I voti del Consiglio di lunedì sono 16 perché i quattro rappresentanti di Serie A e B non sono stati eletti e Stefano Rosso (il figlio di mister Diesel rappresenta la Serie C) sarà negli Stati Uniti. Di questi 16 voti, Tavecchio ne controlla dieci, compresi i sei di Sibilia, e ne ha sei contro (i quattro dei calciatori più Gravina e Abete). Se Cosimo Sibilia, senatore di Forza Italia molto vicino al presidente del Coni, Giovanni Malagò, decide di far valere la realpolitik, il presidente rischia una messa in minoranza. Virtuale, ma significativa.
Non accadrà e il dinosauro continuerà a imperversare perché anche i grandi club preferiscono così. Inter, Milan e Roma hanno problemi di fair play finanziario, l' Uefa li tiene sotto tiro e in questi casi un amico «inside» aiuta.

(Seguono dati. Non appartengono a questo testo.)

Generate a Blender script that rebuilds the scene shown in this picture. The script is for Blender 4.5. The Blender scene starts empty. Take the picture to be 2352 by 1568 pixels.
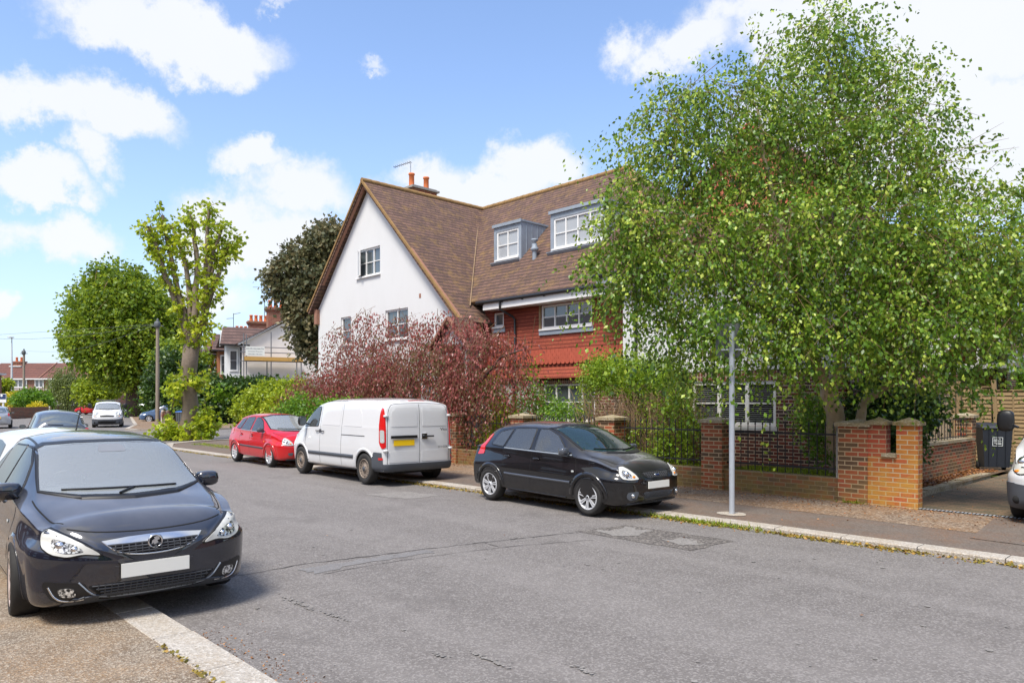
import bpy, bmesh, math, random
import numpy as np
from mathutils import Vector, Matrix
from mathutils.bvhtree import BVHTree
from mathutils.geometry import delaunay_2d_cdt
random.seed(7); RNG = np.random.default_rng(7)
S = bpy.context.scene; COL = S.collection
R = math.radians
# ---------------------------------------------------------------- camera, sky, sun, exposure
# world frame: X runs along the street (to the right), Y across it towards the houses
FP = 1670.0; UH = 1176.0; VH = 919.0; CH = 1.86
DS = (-.6932, .7208); DP = (.7208, .6932)
cd = bpy.data.cameras.new('camera'); cam = bpy.data.objects.new('camera', cd); COL.objects.link(cam)
cam.location = (0, 0, CH); cam.rotation_euler = (R(90), 0, math.atan2(.7208, .6932))
cd.sensor_width = 36; cd.lens = FP / 2352 * 36; cd.shift_y = (VH - 784) / 2352; cd.clip_end = 3000
S.camera = cam
SUN_EL, SUN_AZ = 60, 200      # azimuth of the direction the light comes from, degrees from +X
sd = bpy.data.lights.new('sun', 'SUN'); sd.energy = 2.9; sd.angle = R(18); sd.color = (1, .945, .86)
sun = bpy.data.objects.new('sun', sd); COL.objects.link(sun)
sunaz = R(286)
sv = Vector((math.cos(sunaz) * math.cos(R(SUN_EL)), math.sin(sunaz) * math.cos(R(SUN_EL)), math.sin(R(SUN_EL))))
sun.rotation_euler = sv.to_track_quat('Z', 'Y').to_euler(); sun.location = (0, -20, 30)
S.view_settings.view_transform = 'Standard'; S.view_settings.look = 'None'
S.view_settings.exposure = 0.80; S.view_settings.gamma = 1

def pw(u, v, Y):             # photograph pixel (of 2352x1568) at depth Y -> world point
    x = (u - UH) / FP * Y
    return Vector((-(x * DS[0] + Y * DS[1]), x * DP[0] + Y * DP[1], CH - (v - VH) / FP * Y))
def gnd(u, v, z=0): return pw(u, v, (CH - z) * FP / (v - VH))
def tp(u, v, t):             # on the plane y = t
    r = (u - UH) / FP
    return pw(u, v, t / (DP[0] * r + DP[1]))

W = bpy.data.worlds.new('World'); S.world = W; W.use_nodes = True
nt = W.node_tree; N = nt.nodes; L = nt.links
for n in list(N): N.remove(n)
out = N.new('ShaderNodeOutputWorld'); bg = N.new('ShaderNodeBackground'); bg.inputs[1].default_value = .124
L.new(bg.outputs[0], out.inputs[0])
sky = N.new('ShaderNodeTexSky'); sky.sky_type = 'NISHITA'; sky.sun_disc = False
sky.sun_elevation = R(SUN_EL); sky.sun_rotation = R(90) - sunaz
sky.air_density = 1.0; sky.dust_density = 1.2; sky.ozone_density = 1.6
tc = N.new('ShaderNodeTexCoord')
def wm(op, a, b=None, c=None, clamp=False):
    n = N.new('ShaderNodeMath'); n.operation = op; n.use_clamp = clamp
    for i, q in enumerate((a, b, c)):
        if q is None: continue
        if isinstance(q, (int, float)): n.inputs[i].default_value = q
        else: L.new(q, n.inputs[i])
    return n.outputs[0]
def wv(op, a, b=None):
    n = N.new('ShaderNodeVectorMath'); n.operation = op
    L.new(a, n.inputs[0])
    if b is not None:
        if isinstance(b, (tuple, Vector)): n.inputs[1].default_value = b
        else: L.new(b, n.inputs[1])
    return n.outputs['Value'] if op in ('DOT_PRODUCT', 'LENGTH') else n.outputs[0]
dv = tc.outputs['Generated']
nz = N.new('ShaderNodeTexNoise'); nz.inputs['Scale'].default_value = 8; nz.inputs['Detail'].default_value = 10; nz.inputs['Roughness'].default_value = .66
L.new(dv, nz.inputs['Vector'])
nz2 = N.new('ShaderNodeTexNoise'); nz2.inputs['Scale'].default_value = 2.2; nz2.inputs['Detail'].default_value = 7; nz2.inputs['Roughness'].default_value = .58
L.new(dv, nz2.inputs['Vector'])
warp = wv('SCALE', wv('SUBTRACT', nz.outputs['Color'], (.5, .5, .5))); warp.node.inputs['Scale'].default_value = .14
dw = wv('ADD', dv, warp)
mask = None
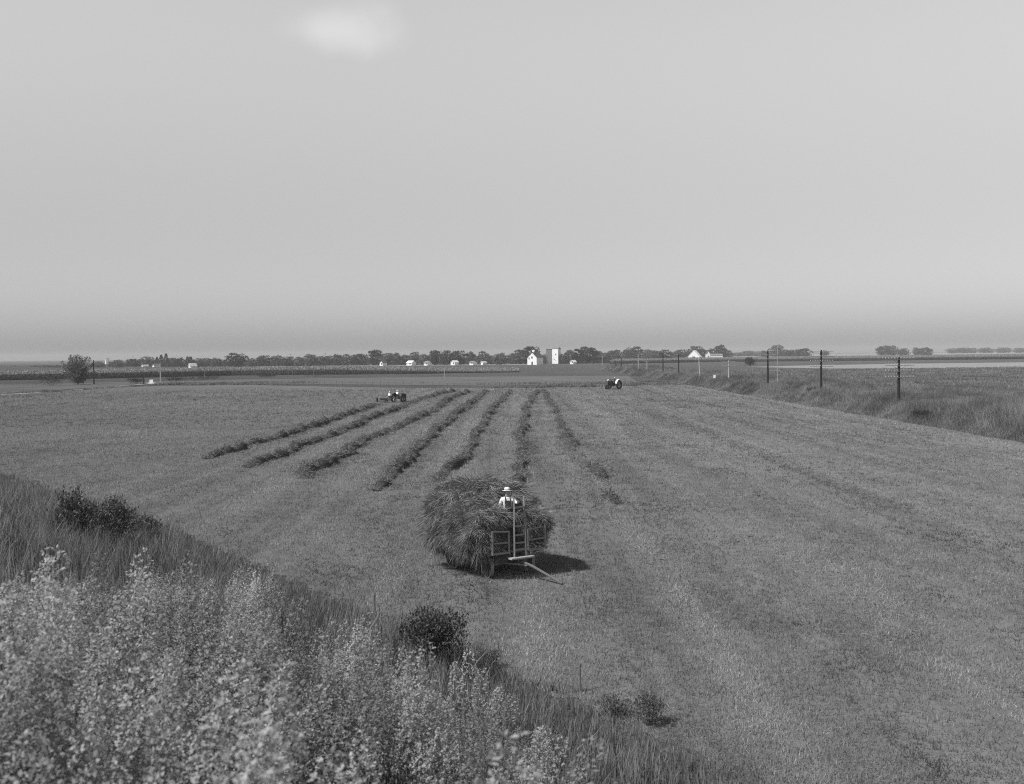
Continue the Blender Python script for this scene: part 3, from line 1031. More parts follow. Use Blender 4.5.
def tree_parts(kind, i):
    key = (kind, i)
    if key in PROTO: return PROTO[key]
    rng = np.random.default_rng(300 + i * 7 + len(kind))
    v, f, t = crown_arrays(rng, kind, 1500 if kind != 'conifer' else 800, 0.075 if kind != 'conifer' else 0.05)
    cr = mesh_np('crown', v, f, M['conifer' if kind == 'conifer' else 'tree'], tone=t)
    mb = MB()
    mb.tube([(0, 0, -0.01), (0.005, 0, 0.25), (0, 0.005, 0.6)], [0.028, 0.02, 0.008], 7)
    for k in range(4 if kind != 'conifer' else 0):
        a = k * 1.7 + i
        mb.tube([(0, 0, 0.2 + 0.05 * k), (0.12 * math.cos(a), 0.12 * math.sin(a), 0.4 + 0.04 * k), (0.24 * math.cos(a), 0.24 * math.sin(a), 0.55 + 0.05 * k)], [0.013, 0.009, 0.004], 5)
    tr = mb.build('trunk', M['bark'])
    PROTO[key] = (cr, tr)
    return cr, tr


USED = set()


def tree(name, px, D, top_y, wpx, kind, var, label, group, cat='tree'):
    x, y = at_dist(px, D)
    h = ((horizon(px) - top_y) / F * D + CAMZ) * (1.07 if kind != 'conifer' else 1.0)
    w = wpx / F * D
    rt = empty(name, (x, y, 0), rz=random.uniform(0, 6.28))
    base_w = {'conifer': 0.52, 'broad': 1.0, 'tall': 0.68, 'round': 0.9, 'loose': 0.9}[kind]
    rt.scale = (w / base_w, w / base_w, h)
    tag(rt, label, cat, group)
    for o in tree_parts(kind, var):
        key = o.name
        if key in USED:
            c = o.copy()
            COL.objects.link(c)
        else:
            c = o
            USED.add(key)
        c.parent = rt
    return rt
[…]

E chi è uno dei vicepresidenti dell' Uefa? Michele Uva, dirigente di alto profilo, direttore generale della Federcalcio in quota Tavecchio, spinto dal Consiglio federale a trazione Optì Pobà ad entrare nell' esecutivo del calcio europeo a Nyon. Un altro sponsor silenzioso è la Juventus di Andrea Agnelli, eletto nell' esecutivo Uefa come presidente dell' Eca (l' associazione dei club europei) proprio nei giorni in cui veniva inibito per 12 mesi in Italia in conseguenza dei rapporti con gli ultrà. Un Tavecchio fa sempre comodo anche a Torino, visto che non si sogna neppure di chiedere al club bianconero il risarcimento danni per Calciopoli sentenziato da tutti i tribunali possibili, compresi quelli che hanno puntualmente rigettato i ricorsi juventini.

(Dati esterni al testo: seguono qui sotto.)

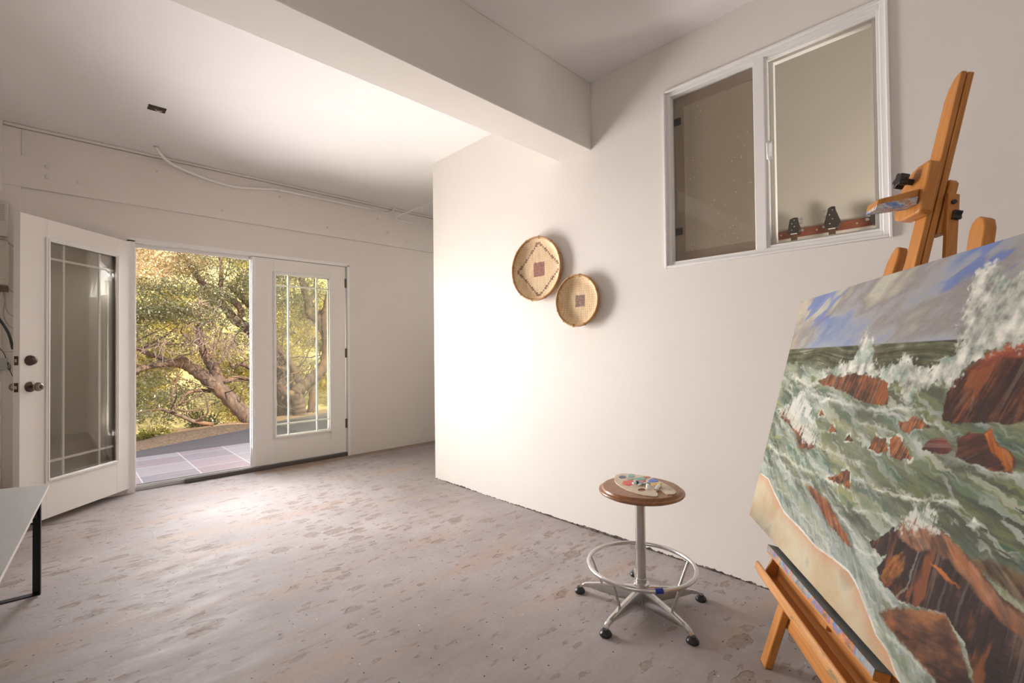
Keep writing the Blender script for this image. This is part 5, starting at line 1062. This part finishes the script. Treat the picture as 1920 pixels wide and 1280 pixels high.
# canopy clumps of the first oak
r = np.random.RandomState(21); cl = []
for i in range(170):
    x = r.uniform(-1.6, 3.2); z = r.uniform(1.35, 4.6); y = r.uniform(8.0, 10.2)
    lo = 1.55 if x > 1.2 else 1.25
    if z < lo: continue
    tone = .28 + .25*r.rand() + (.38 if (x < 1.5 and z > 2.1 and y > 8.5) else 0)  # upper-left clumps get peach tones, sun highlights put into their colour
    cl.append(((x, y, z), (r.uniform(.22, .5), r.uniform(.2, .4), r.uniform(.12, .26)), 420, tone))
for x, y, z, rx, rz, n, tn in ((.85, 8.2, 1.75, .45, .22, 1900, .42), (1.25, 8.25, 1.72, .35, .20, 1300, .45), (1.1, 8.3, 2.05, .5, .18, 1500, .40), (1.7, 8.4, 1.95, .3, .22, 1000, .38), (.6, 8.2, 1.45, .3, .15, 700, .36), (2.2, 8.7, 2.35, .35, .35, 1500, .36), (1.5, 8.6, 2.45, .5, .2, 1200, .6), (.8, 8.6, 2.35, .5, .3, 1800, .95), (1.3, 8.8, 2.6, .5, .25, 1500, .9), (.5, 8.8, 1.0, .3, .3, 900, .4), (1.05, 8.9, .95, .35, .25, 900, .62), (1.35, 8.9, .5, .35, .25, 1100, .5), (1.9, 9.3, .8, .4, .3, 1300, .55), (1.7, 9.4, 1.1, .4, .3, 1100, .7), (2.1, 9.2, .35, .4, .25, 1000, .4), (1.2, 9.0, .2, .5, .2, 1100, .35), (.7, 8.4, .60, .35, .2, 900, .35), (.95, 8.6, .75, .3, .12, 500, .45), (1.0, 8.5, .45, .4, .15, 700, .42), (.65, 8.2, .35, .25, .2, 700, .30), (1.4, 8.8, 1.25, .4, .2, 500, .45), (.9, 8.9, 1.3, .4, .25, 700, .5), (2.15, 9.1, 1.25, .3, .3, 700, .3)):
    cl.append(((x, y, z), (rx, .28, rz), n, tn))
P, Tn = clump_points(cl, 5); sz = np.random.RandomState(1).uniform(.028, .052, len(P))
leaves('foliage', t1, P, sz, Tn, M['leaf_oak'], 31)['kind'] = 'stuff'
# second oak, right behind the closed leaf
LIMB2X = LIMB2 + [([LIMB2[0][0][0], (LIMB2[0][0][0][0]+.03, 8.7, -.5)], .15, .2), ([(3.6, 9.2, 2.6), (3.3, 9.2, 3.4), (3.0, 9.2, 4.2)], .06, .04), ([(4.4, 9.3, 1.5), (4.4, 9.3, .5), (4.3, 9.2, -.6)], .10, .16)]
t2 = thing('oak_tree', 'twisted oak with forked trunk seen through the closed glazed door', 'tree', (3.25, 8.7, -.05))
limb_mesh(MB(), LIMB2X+side_limbs(LIMB2X, 40, 8)).build('trunk_and_limbs', M['bark'], t2, smooth=True)
cl = []
for i in range(150):
    x = r.uniform(2.6, 7.0); z = r.uniform(.5, 4.6); y = r.uniform(9.2, 11.0)
    if z < 1.2 and r.rand() < .5: continue
    cl.append(((x, y, z), (r.uniform(.22, .5), r.uniform(.2, .4), r.uniform(.12, .28)), 380, .22+.45*r.rand()))
P, Tn = clump_points(cl, 6); sz = np.random.RandomState(2).uniform(.030, .055, len(P))
leaves('foliage', t2, P, sz, Tn, M['leaf_oak'], 32)['kind'] = 'stuff'
tw = MB(); rr = random.Random(12)
for c in ((2.75, 9.0, 1.35), (2.7, 9.0, 1.1), (3.3, 9.0, 1.45), (3.55, 9.1, 1.6), (3.0, 9.0, .9)):
    for _ in range(30):
        p = Vector(c)+Vector((rr.gauss(0, .14), rr.gauss(0, .12), rr.gauss(.05, .12))); pts = [p]; d = Vector((rr.uniform(-.7, .7), rr.uniform(-.5, .5), rr.uniform(-1, .3))).normalized()
        for i in range(5):
            d = (d+Vector((rr.uniform(-.6, .6), rr.uniform(-.6, .6), rr.uniform(-.6, .4)))).normalized(); pts.append(pts[-1]+d*rr.uniform(.03, .08))
        tw.tube(pts, [.0045, .004, .0035, .003, .0025, .002], 4, cap=False)
tw.build('dead_twigs', M['twig'], t2, label='tangle of pale dead twigs', kind='stuff')
# sunlit brush on the slope and at the edge of the drive
def bush(name, lb, c, rad, n, tone, mat, seed, size=(.03, .06), grp=None):
    root = thing(name, lb, 'bush', (c[0], c[1], c[2]-rad[2]), grp)
    rr = np.random.RandomState(seed); k = [((c[0]+rr.uniform(-.7, .7)*rad[0], c[1]+rr.uniform(-.7, .7)*rad[1], c[2]+rr.uniform(-.6, .6)*rad[2]), tuple(q*.5 for q in rad), n//8, tone+rr.uniform(-.15, .15)) for _ in range(8)]
    P, Tn = clump_points(k, seed); leaves('foliage', root, P, rr.uniform(*size, len(P)), Tn, mat, seed)['kind'] = 'stuff'
    st_ = MB(); b = Vector((c[0], c[1], c[2]-rad[2]))
    for i in range(7):
        a = i*.9; st_.tube([b, b+Vector((math.cos(a)*rad[0]*.4, math.sin(a)*rad[1]*.4, rad[2])), b+Vector((math.cos(a)*rad[0]*.7, math.sin(a)*rad[1]*.7, rad[2]*1.7))], [.02, .012, .005], 6)
    st_.build('stems', M['bark'], root, smooth=True); return root
bush('shrub', 'bright green shrub at the left end of the driveway edge', (.95, 8.25, -.02), (.28, .22, .20), 1500, .35, M['leaf_far'], 41)
bush('shrub', 'olive shrub under the leaning trunk beside the driveway', (1.62, 8.75, .0), (.34, .22, .26), 2400, .25, M['leaf_oak'], 42)
bush('shrub', 'low yellowish shrub between the two oaks', (2.35, 9.3, .15), (.5, .3, .3), 1800, .5, M['leaf_far'], 43)
bush('shrub', 'dark shrub left behind the trunk, at the doorway side', (.25, 8.7, .1), (.30, .25, .3), 2200, .2, M['leaf_oak'], 44)
spots = [(-1.9, 13.5, .6, 1.1, .8), (.9, 13.7, .7, 1.2, .9), (3.7, 13.8, .7, 1.2, .9), (6.6, 14.2, .8, 1.3, 1.0), (-.9, 17.6, 2.2, 1.7, 1.3), (3.0, 17.8, 2.3, 1.8, 1.4), (7.2, 18.2, 2.5, 1.9, 1.5), (11.4, 16, 1.9, 1.8, 1.4), (-5, 16.5, 2.0, 1.8, 1.4), (1.2, 23, 4.4, 2.4, 1.8), (6.8, 24, 4.9, 2.5, 1.9), (-4.4, 23, 4.2, 2.4, 1.8)]
lbs = ['sunlit yellow-green bush low on the slope, leftmost of the front ones', 'sunlit bush on the slope straight behind the leaning trunk', 'sunlit bush on the slope between the two oaks', 'sunlit bush on the slope behind the forked oak', 'rounded bush halfway up the slope behind the doorway', 'rounded bush halfway up the slope behind the door post', 'rounded bush halfway up the slope behind the closed door', 'large bush at the far right of the slope', 'large bush at the far left of the slope', 'topmost bush of the hillside behind the doorway', 'topmost bush of the hillside behind the closed door', 'topmost bush at the far left of the hillside']
for i, (x, y, z, rx, rz) in enumerate(spots):
    bush('hillside_bush', lbs[i], (x, y, z), (rx, rx*.7, rz), 4200, .62, M['leaf_far'], 60+i, (.10, .20), 'sunlit bushes on the hillside')
bpy.context.view_layer.update()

Il dinosauro non si farà da parte perché uno dei suoi più influenti sostenitori, il presidente della Lazio, Claudio Lotito, continua a imperversare. Gli ultrà passano da una curva all' altra nonostante la squalifica: Federcalcio zitta.

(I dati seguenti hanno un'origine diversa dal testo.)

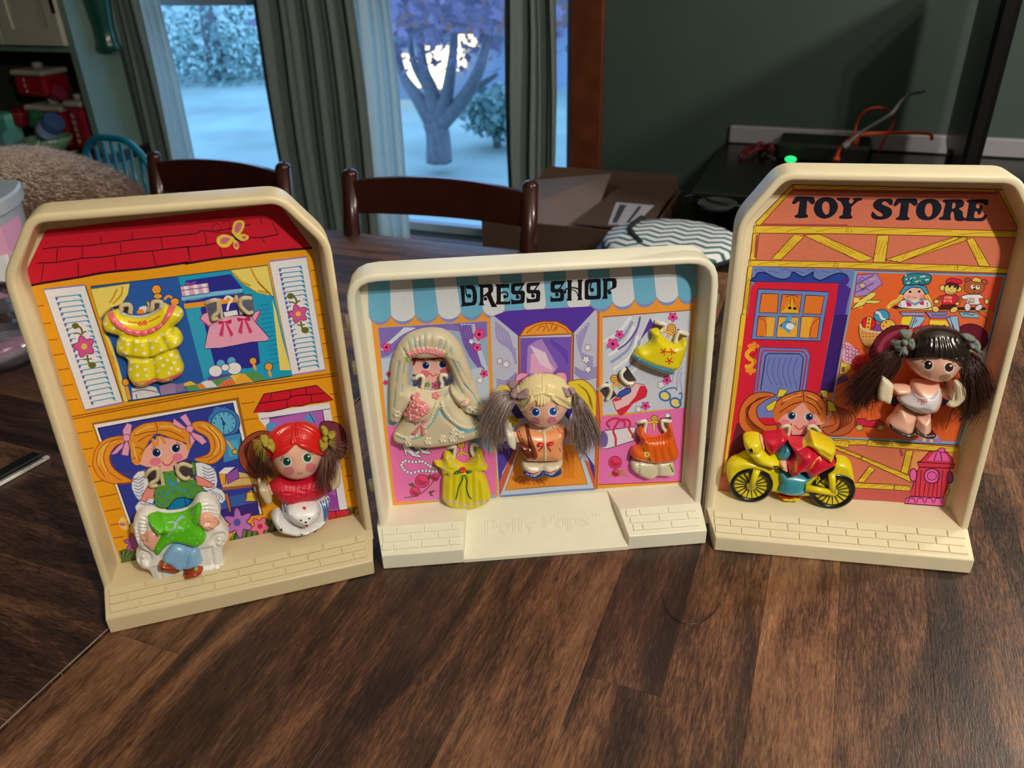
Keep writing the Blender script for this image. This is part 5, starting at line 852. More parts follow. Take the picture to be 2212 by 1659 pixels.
tails(P, R4, (940, 140, 860, 120, 740, 130, 620, 210, 540, 320, 500, 430, 560, 520, 700, 480, 850, 340), '6c1c34', '280c18'); tails(P, R4, (1500, 160, 1560, 110, 1660, 105, 1760, 150, 1810, 230, 1800, 330, 1700, 400, 1560, 330), '6c1c34', '280c18'); A(P, '9c3048', R4(980, 200, 1000, 140, 1120, 115, 1250, 120, 1240, 180, 1050, 230), 2)
for k in range(4): I(P, '9c3c50', 4, R4(900 - k * 30, 150 + k * 15, 700 - k * 10, 230 + k * 25, 590 + k * 10, 380 + k * 25))
# shop name in fat rounded letters
KB = '151a2c'
T1 = zc(1700, 410, .1811); T2 = zc(1870, 415, .22047)
def fat(f, *q): A(PR, KB, f(*q), 3)
fat(T1, 62, 150, 100, 90, 130, 80, 270, 83, 318, 88, 335, 135, 325, 165, 300, 175, 275, 160, 243, 132, 238, 200, 230, 280, 250, 305, 245, 332, 160, 340, 100, 332, 92, 310, 128, 288, 140, 220, 150, 140, 125, 150, 90, 172, 68, 168)
ring(PR, KB, T1, (320, 215, 345, 140, 410, 98, 480, 88, 560, 110, 605, 175, 605, 230, 565, 295, 500, 335, 430, 345, 360, 315, 325, 260), (420, 200, 435, 155, 465, 140, 500, 165, 508, 220, 500, 275, 470, 298, 440, 275, 425, 240))
fat(T1, 590, 105, 615, 96, 740, 96, 750, 118, 738, 135, 760, 168, 798, 135, 785, 115, 802, 100, 885, 97, 900, 113, 880, 130, 850, 137, 775, 200, 770, 240, 762, 295, 782, 325, 768, 345, 700, 350, 650, 348, 622, 338, 630, 315, 662, 298, 668, 250, 672, 210, 640, 145, 600, 125)
fat(T2, 205, 65, 245, 65, 268, 90, 262, 122, 240, 130, 215, 105, 185, 92, 165, 105, 165, 122, 240, 155, 260, 190, 250, 230, 205, 262, 140, 272, 80, 265, 55, 240, 58, 205, 72, 192, 90, 210, 120, 235, 160, 238, 165, 220, 150, 205, 90, 165, 72, 130, 85, 95, 130, 68)
fat(T2, 272, 125, 300, 75, 325, 62, 470, 62, 500, 70, 510, 110, 490, 138, 468, 132, 430, 108, 420, 170, 410, 235, 430, 255, 425, 272, 360, 278, 300, 272, 295, 255, 325, 238, 337, 170, 345, 105, 320, 120, 290, 140)
ring(PR, KB, T2, (493, 180, 510, 120, 560, 80, 630, 66, 700, 80, 742, 130, 740, 175, 705, 235, 650, 270, 590, 278, 530, 262, 500, 225), (580, 180, 595, 125, 625, 110, 650, 130, 655, 180, 645, 225, 618, 243, 592, 225))
fat(T2, 752, 95, 770, 75, 830, 72, 900, 70, 950, 80, 968, 115, 950, 145, 915, 165, 950, 190, 955, 235, 975, 260, 960, 282, 900, 284, 872, 265, 865, 210, 847, 190, 830, 235, 838, 262, 825, 276, 740, 274, 718, 265, 725, 248, 755, 235, 768, 170, 780, 110); A(PR, TC, T2(847, 155, 853, 112, 868, 103, 882, 125, 873, 155, 852, 164), 2)
fat(T2, 990, 95, 1010, 75, 1090, 73, 1180, 72, 1203, 85, 1195, 125, 1175, 132, 1155, 112, 1100, 106, 1082, 150, 1110, 158, 1120, 140, 1140, 132, 1145, 160, 1135, 200, 1115, 222, 1100, 215, 1095, 195, 1072, 192, 1062, 245, 1085, 256, 1140, 250, 1170, 220, 1188, 222, 1185, 250, 1150, 285, 1060, 286, 985, 284, 970, 265, 990, 240, 1002, 170, 1010, 112)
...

Gli ultrà vestono Anna Frank con la maglietta della Roma: Federcalcio zitta. Per consentire a Lotito di querelare Pino Iodice (l' ex dg dell' Ischia che lo registrò mentre diceva «Carpi e Frosinone in Serie A non valgono un c...»), la Figc ha perfino incassato una denuncia per aver falsificato una delibera del Consiglio federale. Dice, ma è sufficiente entrare in un bar per capire quanto la gente lo detesti. I potenti si fanno portare il caffè in ufficio.